Mientras que en las celebraciones es común tomar cerveza, en los velorios en cambio es obligatorio el tinto. Y tal vez por eso, como un mal presagio, mi presupuesto de hoy sólo alcanza para un café, aunque igual valga el doble. Café en mano pienso entonces en la conducta humana al respecto de la libertad y me desilusiono; en realidad nada en el mundo ha cambiado: por un lado se critica a Castro, Chávez o Gadafi por coartar la libertad y por el otro se critica a los distribuidores de réplicas de obras artísticas por difundirla. Los mismos que son capaces de descargar de internet toda la discografía de su banda favorita sin pagar un céntimo, critican a aquel que se la compra en la calle a un minorista “ilegal”.

Voy mas allá y no endulzo el café para que, conforme con el momento, conserve su sabor amargo. Voy mas allá, digo, para referirme al mal que los derechos de autor le ha hecho a la humanidad. Derechos de autor que en realidad es un eufemismo utilizado por las empresas editoriales, disqueras y similares para cobrar por el derecho de distribución exclusiva. Cuando el arte se supedita a los intereses de grupos económicos reflejados en volúmenes de ventas, la creatividad, calidad, expresión y originalidad son condicionados, es decir coartados. No es casualidad que conforme crece el éxito internacional de nuestros músicos nacionales, su música sea cada vez peor.

Quién se tome el tiempo de averiguar sabrá que las ventas “legales” de música no le aportan nada significativo al músico que la interpreta ni al autor que la engendra. Y voy más allá, con un sorbo largo, amargo y caliente: si, asumiendo como cierto que la piratería afecta los intereses del arte, ¿qué les hace pensar a los artistas, músicos y hombres de letras que ellos son diferentes de todos los demás?, como lo somos usted y yo.

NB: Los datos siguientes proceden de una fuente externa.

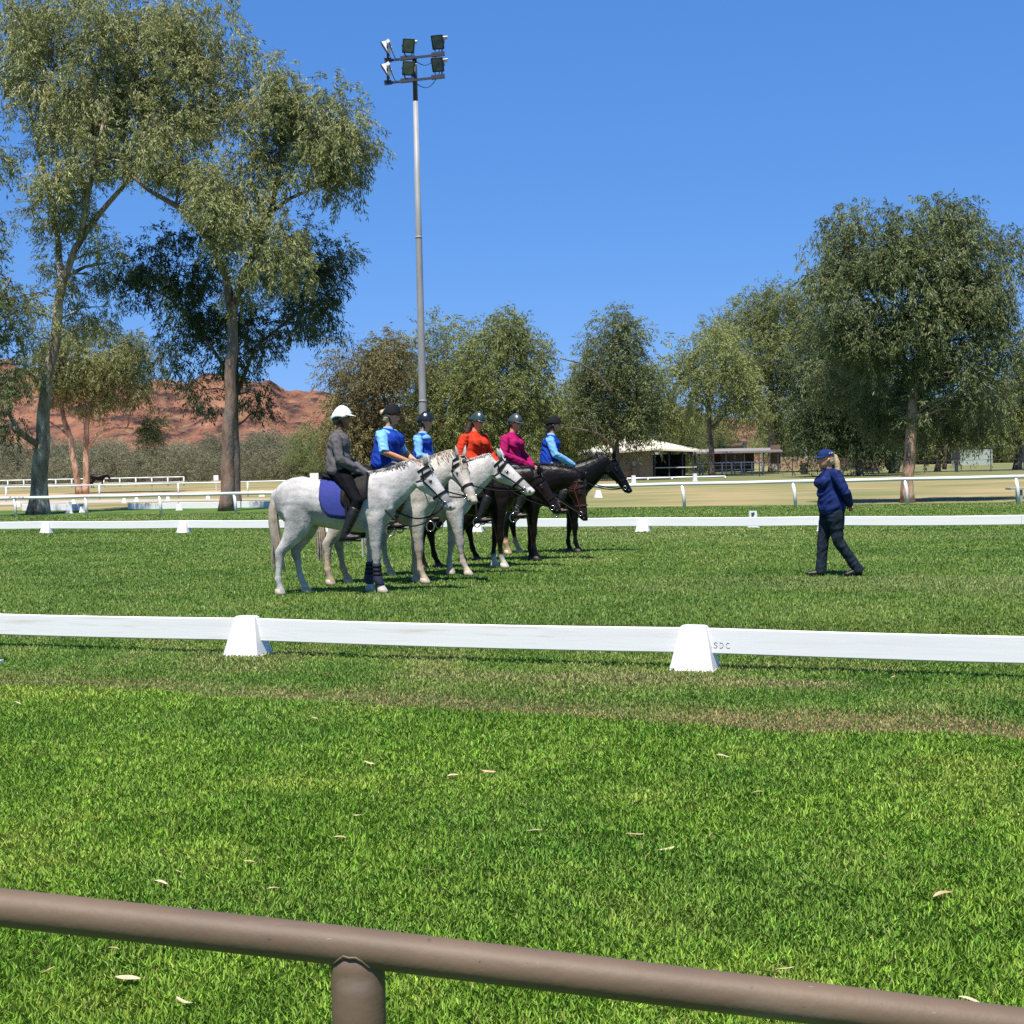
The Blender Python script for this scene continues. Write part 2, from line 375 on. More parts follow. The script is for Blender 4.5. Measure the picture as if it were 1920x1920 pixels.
# ------------------------------------------------------------------ grass
M_WHITE = mat('white_plastic', (.72, .72, .72), (.66, .66, .66), scale=3, rough=.4, bump=.03)
def grass(name, n, d0, d1, power, h, wd, label, fold=True):
    # single blades, denser on the camera's side of the lawn
    u = rng.random(n); d = (d0 ** (1 - power) + u * (d1 ** (1 - power) - d0 ** (1 - power))) ** (1 / (1 - power))
    x = (rng.random(n) * 2 - 1) * (d * .40 + .6)
    keep = d < 46.1 - .26 * (x + 2.7) + 1.0; d, x = d[keep], x[keep]; n = len(d)
    dn = x * NRM.x + d * NRM.y
    colr, st = turf(x, d)
    patch = fn(x, d, 1.4, 3, 21) * 2 - 1; fine = fn(x, d, 9, 2, 31) * 2 - 1; ds = x * .403 + d * .915
    verge = sstep(ds, 8.1, 8.4) * .18
    H = h * (1 - st * .25 - verge) * (1 + .22 * patch + .25 * fine) * rng.uniform(.5, 1.25, n)
    W = wd(d) * rng.uniform(.7, 1.3, n)
    az = rng.uniform(0, 6.283, n); lean = rng.uniform(.03, .85, n)
    dv = np.stack([np.cos(az), np.sin(az), np.zeros(n)], 1); sv = np.stack([-dv[:, 1], dv[:, 0], np.zeros(n)], 1) * (W / 2)[:, None]
    p = np.stack([x, d, np.full(n, .002)], 1); up = np.array([0, 0, 1.0])
    tip = p + dv * (lean * H * .95)[:, None] + up * (H * (1.05 - .35 * lean))[:, None]
    var = rng.random(n); lum = .55 + .9 * var
    colr = colr * (lum * (1 + .25 * fine))[:, None] * (1 + rng.normal(0, .06, (n, 3)))
    dry = rng.random(n) < .012; colr[dry] = np.array([.40, .36, .17]) * rng.uniform(.7, 1.2, (dry.sum(), 1))
    if fold:
        mid = p + dv * (lean * H * .30)[:, None] + up * (H * .58)[:, None]
        vs = np.stack([p, mid + sv, tip, mid - sv], 1).reshape(-1, 3); k = 4
        b4 = np.arange(n)[:, None] * 4; tri = np.stack([b4 + [0, 1, 2], b4 + [0, 2, 3]], 1).reshape(-1)
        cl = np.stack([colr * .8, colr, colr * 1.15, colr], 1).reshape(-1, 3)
    else:
        vs = np.stack([p - sv, p + sv, tip], 1).reshape(-1, 3); k = 3; tri = np.arange(n * 3)
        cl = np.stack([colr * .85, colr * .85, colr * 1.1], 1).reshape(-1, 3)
    me = bpy.data.meshes.new(name); me.vertices.add(len(vs)); me.vertices.foreach_set('co', vs.astype(np.float32).ravel())
    me.loops.add(len(tri)); me.loops.foreach_set('vertex_index', tri.astype(np.int32))
    nf = len(tri) // 3; me.polygons.add(nf); me.polygons.foreach_set('loop_start', (np.arange(nf) * 3).astype(np.int32))
    me.update()
    a = me.attributes.new('tcol', 'FLOAT_COLOR', 'POINT'); a.data.foreach_set('color', np.concatenate([np.clip(cl, 0, 1), np.ones((len(cl), 1))], 1).astype(np.float32).ravel())
    me.materials.append(M_BLADE)
    o = bpy.data.objects.new(name, me); col.objects.link(o)
    tag(o, label, 'grass', kind='stuff'); return o
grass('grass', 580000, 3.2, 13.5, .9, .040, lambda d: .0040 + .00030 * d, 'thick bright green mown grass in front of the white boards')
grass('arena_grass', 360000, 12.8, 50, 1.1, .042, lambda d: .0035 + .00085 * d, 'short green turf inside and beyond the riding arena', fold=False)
# ------------------------------------------------------------------ arena boards, cones and letter markers
M_BOARD = mat('painted_board', (.70, .70, .70), (.62, .61, .59), scale=2.2, rough=.45, bump=.04, stretch=(.35, 3, 5), lo=.55, hi=.85)
def scuffed_board():
    mt = M_BOARD.copy(); mt.name = 'scuffed_board'; nt = mt.node_tree; b = nt.nodes['Principled BSDF']
    prev = b.inputs['Base Color'].links[0].from_socket
    tc = N(nt, 'ShaderNodeTexCoord'); mp = N(nt, 'ShaderNodeMapping'); mp.inputs['Scale'].default_value = (.7, 1, 14); mp.inputs['Rotation'].default_value = (0, R(-3.5), 0); nt.links.new(tc.outputs['Object'], mp.inputs[0])
    nz = N(nt, 'ShaderNodeTexNoise'); nz.inputs['Scale'].default_value = 1.6; nz.inputs['Detail'].default_value = 7; nt.links.new(mp.outputs[0], nz.inputs['Vector'])
    mr = N(nt, 'ShaderNodeMapRange'); mr.inputs[1].default_value = .56; mr.inputs[2].default_value = .68; mr.inputs[4].default_value = .55; nt.links.new(nz.outputs[0], mr.inputs[0])
    mx = N(nt, 'ShaderNodeMix', data_type='RGBA'); nt.links.new(mr.outputs[0], mx.inputs[0]); nt.links.new(prev, mx.inputs[6]); mx.inputs[7].default_value = (.45, .36, .27, 1)
    nt.links.new(mx.outputs[2], b.inputs['Base Color']); return mt
M_BOARD2 = scuffed_board()
M_INK = mat('ink', (.05, .05, .055), rough=.8); M_PEN = mat('pen', (.32, .30, .29), rough=.8)
M_CONE = mat('cone_plastic', (.70, .70, .70), (.64, .64, .64), scale=5, rough=.35)
ANG = math.atan2(DIR.y, DIR.x)
def arena_board(a, b, z0, z1, label, group, mt=None, th=.03):
    a, b = Vector(a), Vector(b); o = mk_board = None
    L = (b - a).length; mb = MB(); n = 8; vs, fs = [], []
    for i in range(n + 1):                        # a long plank, very slightly bowed, rounded edges
        x = L * i / n; sag = -.012 * math.sin(math.pi * i / n)
        for y, z in ((-th / 2, z0 + .008), (-th / 2, z1 - .008), (-th / 2 + .008, z1), (th / 2 - .008, z1), (th / 2, z1 - .008), (th / 2, z0 + .008), (th / 2 - .008, z0), (-th / 2 + .008, z0)):
            vs.append((x, y, z + sag))
    for i in range(n):
        for k in range(8): fs.append((i * 8 + k, (i + 1) * 8 + k, (i + 1) * 8 + (k + 1) % 8, i * 8 + (k + 1) % 8))
    fs += [tuple(range(8)), tuple(n * 8 + k for k in range(7, -1, -1))]
    mb.add(vs, fs); o = mb.build('arena_board', mt or M_BOARD)
    o.location = a; o.rotation_euler = (0, 0, math.atan2(b.y - a.y, b.x - a.x))
    return tag(o, label, 'board', group)
CONE_ME = None
def arena_cone(p, label, group, s=1.0, rz=None):
    global CONE_ME
    if CONE_ME is None:
        mb = MB(); sec = [(0, .178, .16), (.015, .178, .16), (.018, .165, .145), (.325, .098, .062), (.335, .085, .050)]
        vs, fs = [], []
        for z, x, y in sec:
            c = .022
            vs += [(-x + c, -y, z), (x - c, -y, z), (x, -y + c, z), (x, y - c, z), (x - c, y, z), (-x + c, y, z), (-x, y - c, z), (-x, -y + c, z)]
        for i in range(len(sec) - 1):
            for k in range(8): fs.append((i * 8 + k, i * 8 + (k + 1) % 8, (i + 1) * 8 + (k + 1) % 8, (i + 1) * 8 + k))
        fs += [tuple(range(7, -1, -1)), tuple(32 + k for k in range(8))]
        mb.add(vs, fs); CONE_ME = mb.mesh('arena_cone'); CONE_ME.materials.append(M_CONE)
    o = bpy.data.objects.new('arena_cone', CONE_ME); col.objects.link(o); o.location = p; o.rotation_euler = (0, 0, ANG if rz is None else rz); o.scale = (s, s, s)
    return tag(o, label, 'cone', group)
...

De un razonamiento básico, se saca que la libertad siempre debe ser planteada en términos de equidad, y por ello artistas, músicos y hombres de letras deben ganarse el pan como se lo gana cualquiera de nosotros, es decir trabajando a diario. No he visto al primer carpintero que en lugar de hacer muebles, se dedique a esperar a que le paguen por cada persona que se sienta en uno de los que ha fabricado previamente.

Tal vez es que no conozco mucho del tema, pero pienso que las mejores ideas y obras fueron entregadas a la humanidad de forma gratuita: toda la base matemática, el papel, los violines, guitarras y pianos. Muy pocos, por no aventurarme a decir que ninguno, tendrán una idea tan buena y tan original que no dependa de ideas y obras anteriores; si usted es uno de esos, de los pocos, entonces tenga la seguridad que, si su genio lo amerita y mi bolsillo lo aguanta, estaré dispuesto a pagar mi cerveza al doble del precio original y esperaré el tiempo que sea necesario hasta que su obra se descargue completamente desde internet.